The filmmakers don’t have a difficult time convincing the viewer that the monster might be an unconscious construct of either Hank’s guilt in running Abby out of the house or the loneliness that Hank has never felt over the course of the past decade. And for the most part – and for the better part of the movie, for that matter – it doesn’t matter to the audience whether or not Hank is genuinely in danger of being killed by a primordial monster, any more than it’s vital that Guadagnino’s protagonists are flesh-eating monsters (for lack of a better word).

What drives both films is the emotions felt by their characters and felt empathetically by the audience.

The monstrous makeup of either film is as inconsequential as the romance of del Toro’s The Shape of Water (2017) or the independent film Spring (2014).

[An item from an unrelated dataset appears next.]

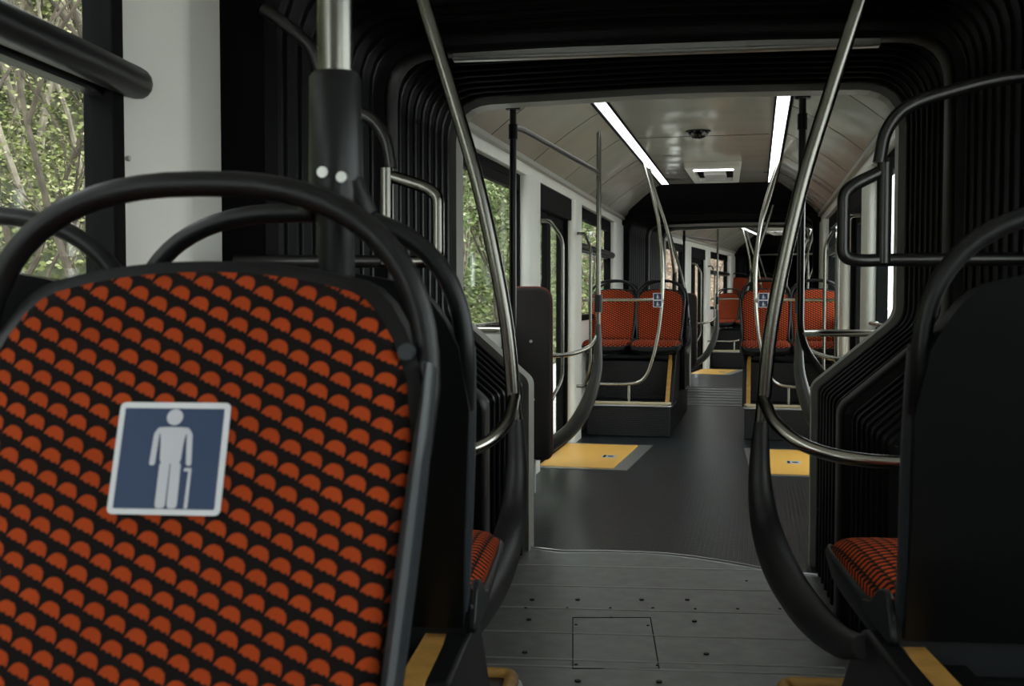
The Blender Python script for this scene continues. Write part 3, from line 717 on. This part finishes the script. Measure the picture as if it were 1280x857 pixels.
# ---------------- fittings of the middle and far coaches
def sign(F, parent, c, w_, h_, nx, nz):
    m = MB(); x, y, z = c; m.slot = 0; m.box(x-w_/2, x+w_/2, y-.004, y+.004, z-h_/2, z+h_/2)
    cw, ch = w_/nx, h_/nz
    for i in range(nx):
        for j in range(nz):
            a = x-w_/2+cw*(i+.5); b = z-h_/2+ch*(j+.5)
            m.slot = 1; m.box(a-cw*.42, a+cw*.42, y-.0055, y-.003, b-ch*.41, b+ch*.41)
            m.slot = 2; m.box(a-cw*.10, a+cw*.10, y-.0065, y-.005, b-ch*.30, b+ch*.10); m.cyl((a, y-.006, b+ch*.21), (0, 1, 0), ch*.085, .0015, 10)
            m.box(a+cw*.16, a+cw*.20, y-.0065, y-.005, b-ch*.30, b-ch*.05)
    return m.build('priority_sign', None, parent=parent, smooth=False, mats=['sticker_white', 'sticker_blue', 'sticker_figure'])
def fittings(F, nm):
    for s, side in ((-1, 'left'), (1, 'right')):
        # guard rail in front of the podium seats
        root = thing('guard_rail', 'bright steel guard rail round the %s seats of the %s coach' % (side, nm), 'rail', F, (s*.39, 4.32, 0))
        path_obj('upright', [(s*.58, 4.60, CEIL-.01), (s*.50, 4.48, 2.12), (s*.42, 4.36, 1.80), (s*.385, 4.31, 1.45), (s*.385, 4.30, 1.16), (s*.41, 4.30, .90), (s*.46, 4.30, .66), (s*.53, 4.30, .50), (s*.66, 4.30, .445), (s*1.04, 4.30, .44)], .016, 'chrome', F, parent=root, smooth=True)
        path_obj('cross_bar', [(s*.385, 4.30, 1.16), (s*1.06, 4.30, 1.16)], .015, 'chrome', F, parent=root, fil=0)
        path_obj('joint', [(s*.372, 4.30, 1.16), (s*.44, 4.30, 1.16)], .022, 'alu_trim', F, parent=root, fil=0)
        path_obj('foot_post', [(s*.66, 4.30, .445), (s*.66, 4.30, .28)], .013, 'chrome', F, parent=root, fil=0)
        if s > 0: lab(sign(F, root, (s*.49, 4.278, 1.16), .165, .12, 2, 2), 'white and blue plate of four pictograms')
        else: lab(sign(F, root, (s*.42, 4.278, 1.16), .075, .12, 1, 2), 'small white and blue pictogram plate')
        # door pole with blade foot
        xb = .67; root = thing('door_pole', 'vertical pole with dark curved foot by the %s door of the %s coach' % (side, nm), 'pole', F, (s*xb, 2.51, 0))
        path_obj('pole', [(s*xb, 2.51, CEIL-.03), (s*xb, 2.51, .95)], .017, 'steel_pole', F, parent=root, fil=0)
        b = smooth_path([(s*xb, 2.51, 1.0), (s*xb, 2.51, .85), (s*(xb+.01), 2.50, .66), (s*(xb+.07), 2.46, .45), (s*(xb+.18), 2.42, .27), (s*(xb+.34), 2.38, .15)], 6); nn = len(b)
        mb = MB(); mb.tube(b, [.017+.034*min(1, i/nn*1.6) for i in range(nn)], 14); mb.build('blade', 'blade', parent=root)
        path_obj('side_rail', [(s*xb, 2.51, .93), (s*(xb+.06), 2.48, .84), (s*(xb+.2), 2.40, .79), (s*(xb+.38), 2.36, .785)], .0155, 'chrome', F, parent=root, smooth=True)
        path_obj('knob', [(s*xb, 2.51, 1.20), (s*xb, 2.51, 1.08)], .028, 'black_plastic', F, parent=root, fil=0)
        # pole at the passage with overhead bar to the door pole
        xa = .74 if s < 0 else .585
        root = thing('passage_pole', 'dark vertical pole just inside the %s of the %s coach doorway' % (side, nm), 'pole', F, (s*xa, .14, 0))
        path_obj('pole', [(s*xa, .14, 2.075), (s*xa, .14, .98), (s*(xa+.13), .24, .80)], .0165, 'dark_pole', F, parent=root, fil=.10)
        path_obj('flange', [(s*xa, .14, 2.078), (s*xa, .14, 2.068)], .035, 'black_plastic', F, parent=root, fil=0)
        path_obj('sleeve', [(s*xa, .14, 2.0), (s*xa, .14, 1.93)], .022, 'black_plastic', F, parent=root, fil=0)
        path_obj('low_bar', [(s*xa, .14, 1.02), (s*(xa+.08), .20, 1.02), (s*1.08, .26, 1.02)], .0165, 'chrome', F, parent=root, fil=.03)
        path_obj('overhead_bar', [(s*xa, .14, 1.985), (s*(xa-.01 if s < 0 else xa+.02), .3, 2.0), (s*(xb+.01), 2.40, 2.04), (s*xb, 2.51, 2.03)], .0155, 'dark_pole', F, parent=root, fil=.05)
        # grab rails on the pillars beside the door
        for k, (yy, dy) in enumerate(((2.28, .12), (3.80, .12))):
            path_obj('door_grab_rail', [(s*1.03, yy, 1.70), (s*.97, yy, 1.70), (s*.90, yy-dy if k else yy+dy, 1.58), (s*.90, yy-dy if k else yy+dy, .62), (s*.97, yy, .46), (s*1.03, yy, .46)], .0135, 'steel_pole', F,
                     'curved steel grab rail on the %s pillar of the %s door, %s coach' % ('near' if k == 0 else 'far', side, nm), 'rail', fil=.06)
        # sill rail under the first window
        path_obj('window_rail', [(s*1.09, .2, 1.03), (s*1.05, .24, 1.03), (s*1.05, 1.80, 1.03), (s*1.09, 1.84, 1.03)], .013, 'chrome', F, 'steel rail along the sill of the first %s window, %s coach' % (side, nm), 'rail')
        # floor plates at the doors
        a, b = .48, 1.06
        root = thing('door_floor_plate', 'yellow floor plate with metal border at the %s door of the %s coach' % (side, nm), 'floor plate', F, (s*.78, 3.05, 0))
        xi = .40 if s < 0 else .31
        m = MB(); m.prism([(s*1.09, 2.42), (s*(xi+.06), 2.42), (s*xi, 3.72), (s*1.09, 3.72)], .0, .006, 'z'); m.build('metal_border', 'alu_trim', parent=root, smooth=False)
        m = MB(); m.prism([(s*1.085, 2.47), (s*(xi+.16), 2.47), (s*(xi+.11), 3.66), (s*1.085, 3.66)], .004, .009, 'z'); m.build('yellow_panel', 'yellow_panel', parent=root, smooth=False)
        m = MB(); cx, cy = (s*.66, 3.02)
        m.slot = 0; m.prism([(cx-.05, cy-.07), (cx+.05, cy-.07), (cx+.05, cy+.07), (cx-.05, cy+.07)], .008, .0095, 'z')
        m.slot = 1; m.prism([(cx-.042, cy-.05), (cx-.022, cy-.05), (cx-.022, cy+.05), (cx-.042, cy+.05)], .009, .0105, 'z'); m.cyl((cx+.012, cy, .0098), (0, 0, 1), .024, .0014, 16)
        m.build('floor_emblem', None, parent=root, smooth=False, mats=['light_grey', 'black_frame'])
    # padded draught screen before the left door
    root = thing('draught_screen', 'tall rounded black padded screen standing before the left door of the %s coach' % nm, 'screen', F, (-.95, 1.47, 0))
    def rr(g): return [(p.x, p.y) for p in fillet([(-1.095+g, .21+g, 0), (-.80-g, .21+g, 0), (-.805-g, 1.24-g, 0), (-1.09+g, 1.24-g, 0)], [.06, .06, .09, .09], 6, closed=True)]
    m = MB(); m.prism(rr(0), 1.43, 1.51, 'y'); m.build('padding', 'pad_fabric', parent=root, bevel=.018, auto=50)
    q = MB(); e = rr(-.002); q.tube([(x, 1.472, z) for x, z in e], .007, 8, closed=True); lab(q.build('piping', 'brick_red', parent=root), 'thin red edge of the padding')
    for x, z in ((-.92, .92), (-.905, .57)): MB().cyl((x, 1.427, z), (0, 1, 0), .009, .008, 12).build('screw', 'bolt_steel', parent=root)
    for x in (-1.05, -.92): MB().box(x-.02, x+.02, 1.45, 1.49, 0, .23).build('leg', 'light_grey', parent=root, bevel=.004)
    # ceiling dome and hatch
    root = thing('ceiling_dome', 'small black camera dome on the ceiling of the %s coach' % nm, 'camera dome', F, (-.02, 2.92, CEIL))
    m = MB(); nseg = 20; prof = [(.001, -.055), (.03, -.052), (.055, -.04), (.072, -.022), (.078, 0)]
    vs = [(-.02+r*math.cos(2*PI*k/nseg), 2.92+r*math.sin(2*PI*k/nseg), CEIL+z) for r, z in prof for k in range(nseg)]
    m.add(vs, [(j*nseg+k, j*nseg+(k+1) % nseg, (j+1)*nseg+(k+1) % nseg, (j+1)*nseg+k) for j in range(4) for k in range(nseg)]+[tuple(range(nseg))]); m.build('dome', 'smoke', parent=root)
    m = MB(); m.cyl((-.02, 2.92, CEIL-.004), (0, 0, 1), .088, .009, 24); m.build('dome_ring', 'black_plastic', parent=root)
    root = thing('roof_hatch', 'white roof hatch with bright vent on the ceiling of the %s coach' % nm, 'hatch', F, (0, 5.35, CEIL))
    m = MB(); o_ = [(-.24, 4.70, 0), (.26, 4.70, 0), (.22, 6.05, 0), (-.22, 6.05, 0)]
    A = fillet(o_, .05, 4, closed=True); I = fillet([(-.17, 4.86, 0), (.19, 4.86, 0), (.16, 5.85, 0), (-.16, 5.85, 0)], .03, 4, closed=True); n = len(A)
    vs = [(p.x, p.y, CEIL-.0) for p in A]+[(p.x*.98, p.y, CEIL-.045) for p in A]+[(p.x, p.y, CEIL-.045) for p in I]+[(p.x, p.y, CEIL) for p in I]
    m.add(vs, [(j*n+k, j*n+(k+1) % n, (j+1)*n+(k+1) % n, (j+1)*n+k) for j in range(3) for k in range(n)]); m.build('hatch_frame', 'cream', parent=root)
    m = MB(); m.box(-.16, .18, 4.9, 5.15, CEIL-.03, CEIL-.022); m.build('vent_glow', 'glow_white', parent=root, smooth=False)  # emissive panel that makes the vent bright
    m = MB(); m.box(-.15, .17, 5.16, 5.8, CEIL-.02, CEIL-.012); m.build('vent_well', 'black_frame', parent=root, smooth=False)
    m = MB(); m.box(-.09, .11, 5.25, 5.6, CEIL-.055, CEIL-.02); m.build('vent_flap', 'white_board', parent=root, bevel=.008)
mat('glow_white', (1, 1, 1), .5, emit=((1, 1, 1), 3))
fittings(F2, 'middle'); fittings(F3, 'far')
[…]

Indeed, that the filmmakers elected to tell their stories against such fantastic backdrops suggests that del Toro’s gill man (Doug Jones) is significant as a foil to the more monstrous colonel (Michael Shannon) who nightly tortures him, just as the spirited young lovers of Benson and Moorhead’s indie film in Italy are important. That one is a human being (Lou Taylor Pucci) haunted by death, and the other is a shape-shifting, Lovecraftian creature (Nadia Hilker) incapable of dying is also important.

Hopefully, the audience of After Midnight will also fully understand the need for Hank’s monster – whether allegorical or altogether real – to tell the story of a man at odds with his own vulnerability: first due to Abby’s absence and then in the proverbial jaws of a monster.

Hank is a vulnerable man who will reckon with it when he acknowledges his own fear and weakness.

Just as Bones and All used the horrifying and implausible to demonstrate a message of humanity that is entirely possible, After Midnight does the same for those who might prefer a story of love wrapped in slippery sinew instead of saccharine love songs.

Here, the monster may take its time in arriving, but even its tardiness has meaning in the film.

It should not be surprising, then, when Abby tells Hank, “I don’t think your monster is coming,” at the very moment that it seems Hank will never respond to her heartbreaking pleas for a genuine life with him.

Because no time – even after midnight, the audience will find – is ever too late.

After Midnight is available to stream now on Shudder and Hulu.